The listing must be reproduced in full, exactly as it stands.

* start SOURCE DATA *

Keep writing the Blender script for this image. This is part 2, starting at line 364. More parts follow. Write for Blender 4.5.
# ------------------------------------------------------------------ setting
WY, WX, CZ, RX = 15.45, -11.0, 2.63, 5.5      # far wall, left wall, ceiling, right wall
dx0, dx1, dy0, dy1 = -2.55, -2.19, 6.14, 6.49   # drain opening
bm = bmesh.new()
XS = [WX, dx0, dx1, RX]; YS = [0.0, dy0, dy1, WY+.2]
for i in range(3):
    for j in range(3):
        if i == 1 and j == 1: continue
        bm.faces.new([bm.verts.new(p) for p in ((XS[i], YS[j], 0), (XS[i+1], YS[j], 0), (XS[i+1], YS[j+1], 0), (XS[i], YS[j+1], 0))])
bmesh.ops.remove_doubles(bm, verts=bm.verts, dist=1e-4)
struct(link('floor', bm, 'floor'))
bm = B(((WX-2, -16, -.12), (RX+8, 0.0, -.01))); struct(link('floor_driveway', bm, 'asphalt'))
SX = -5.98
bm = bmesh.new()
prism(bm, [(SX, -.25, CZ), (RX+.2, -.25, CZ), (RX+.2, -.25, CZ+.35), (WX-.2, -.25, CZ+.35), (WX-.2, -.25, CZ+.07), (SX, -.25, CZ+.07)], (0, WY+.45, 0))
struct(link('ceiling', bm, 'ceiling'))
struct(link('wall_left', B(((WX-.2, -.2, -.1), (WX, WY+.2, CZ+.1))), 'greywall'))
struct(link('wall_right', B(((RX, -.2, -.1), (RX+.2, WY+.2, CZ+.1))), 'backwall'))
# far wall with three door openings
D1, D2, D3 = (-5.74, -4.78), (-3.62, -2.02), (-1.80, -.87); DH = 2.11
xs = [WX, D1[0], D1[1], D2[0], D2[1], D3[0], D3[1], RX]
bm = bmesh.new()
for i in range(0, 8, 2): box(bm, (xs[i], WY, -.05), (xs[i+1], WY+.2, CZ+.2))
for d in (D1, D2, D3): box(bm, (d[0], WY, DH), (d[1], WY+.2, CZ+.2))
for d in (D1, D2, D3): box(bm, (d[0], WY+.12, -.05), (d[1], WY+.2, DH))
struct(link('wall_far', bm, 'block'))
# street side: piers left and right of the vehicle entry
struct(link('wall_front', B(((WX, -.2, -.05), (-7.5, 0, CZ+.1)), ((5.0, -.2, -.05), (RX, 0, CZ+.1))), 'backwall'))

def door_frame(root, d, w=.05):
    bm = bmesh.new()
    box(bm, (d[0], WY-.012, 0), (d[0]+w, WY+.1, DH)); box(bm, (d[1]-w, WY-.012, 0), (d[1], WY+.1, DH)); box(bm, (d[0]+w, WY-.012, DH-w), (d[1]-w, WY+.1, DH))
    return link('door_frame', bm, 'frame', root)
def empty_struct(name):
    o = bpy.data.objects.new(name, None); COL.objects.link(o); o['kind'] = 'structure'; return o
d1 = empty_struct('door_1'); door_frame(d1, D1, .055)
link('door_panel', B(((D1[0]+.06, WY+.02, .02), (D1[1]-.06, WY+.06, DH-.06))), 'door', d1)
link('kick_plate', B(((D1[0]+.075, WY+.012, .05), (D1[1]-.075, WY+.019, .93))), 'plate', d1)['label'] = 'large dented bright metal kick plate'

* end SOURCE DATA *

TASK OUTPUT
Keep writing the Blender script for this image. This is part 2, starting at line 364. More parts follow. Write for Blender 4.5.
# ------------------------------------------------------------------ setting
WY, WX, CZ, RX = 15.45, -11.0, 2.63, 5.5      # far wall, left wall, ceiling, right wall
dx0, dx1, dy0, dy1 = -2.55, -2.19, 6.14, 6.49   # drain opening
bm = bmesh.new()
XS = [WX, dx0, dx1, RX]; YS = [0.0, dy0, dy1, WY+.2]
for i in range(3):
    for j in range(3):
        if i == 1 and j == 1: continue
        bm.faces.new([bm.verts.new(p) for p in ((XS[i], YS[j], 0), (XS[i+1], YS[j], 0), (XS[i+1], YS[j+1], 0), (XS[i], YS[j+1], 0))])
bmesh.ops.remove_doubles(bm, verts=bm.verts, dist=1e-4)
struct(link('floor', bm, 'floor'))
bm = B(((WX-2, -16, -.12), (RX+8, 0.0, -.01))); struct(link('floor_driveway', bm, 'asphalt'))
SX = -5.98
bm = bmesh.new()
prism(bm, [(SX, -.25, CZ), (RX+.2, -.25, CZ), (RX+.2, -.25, CZ+.35), (WX-.2, -.25, CZ+.35), (WX-.2, -.25, CZ+.07), (SX, -.25, CZ+.07)], (0, WY+.45, 0))
struct(link('ceiling', bm, 'ceiling'))
struct(link('wall_left', B(((WX-.2, -.2, -.1), (WX, WY+.2, CZ+.1))), 'greywall'))
struct(link('wall_right', B(((RX, -.2, -.1), (RX+.2, WY+.2, CZ+.1))), 'backwall'))
# far wall with three door openings
D1, D2, D3 = (-5.74, -4.78), (-3.62, -2.02), (-1.80, -.87); DH = 2.11
xs = [WX, D1[0], D1[1], D2[0], D2[1], D3[0], D3[1], RX]
bm = bmesh.new()
for i in range(0, 8, 2): box(bm, (xs[i], WY, -.05), (xs[i+1], WY+.2, CZ+.2))
for d in (D1, D2, D3): box(bm, (d[0], WY, DH), (d[1], WY+.2, CZ+.2))
for d in (D1, D2, D3): box(bm, (d[0], WY+.12, -.05), (d[1], WY+.2, DH))
struct(link('wall_far', bm, 'block'))
# street side: piers left and right of the vehicle entry
struct(link('wall_front', B(((WX, -.2, -.05), (-7.5, 0, CZ+.1)), ((5.0, -.2, -.05), (RX, 0, CZ+.1))), 'backwall'))

def door_frame(root, d, w=.05):
    bm = bmesh.new()
    box(bm, (d[0], WY-.012, 0), (d[0]+w, WY+.1, DH)); box(bm, (d[1]-w, WY-.012, 0), (d[1], WY+.1, DH)); box(bm, (d[0]+w, WY-.012, DH-w), (d[1]-w, WY+.1, DH))
    return link('door_frame', bm, 'frame', root)
def empty_struct(name):
    o = bpy.data.objects.new(name, None); COL.objects.link(o); o['kind'] = 'structure'; return o
d1 = empty_struct('door_1'); door_frame(d1, D1, .055)
link('door_panel', B(((D1[0]+.06, WY+.02, .02), (D1[1]-.06, WY+.06, DH-.06))), 'door', d1)
link('kick_plate', B(((D1[0]+.075, WY+.012, .05), (D1[1]-.075, WY+.019, .93))), 'plate', d1)['label'] = 'large dented bright metal kick plate'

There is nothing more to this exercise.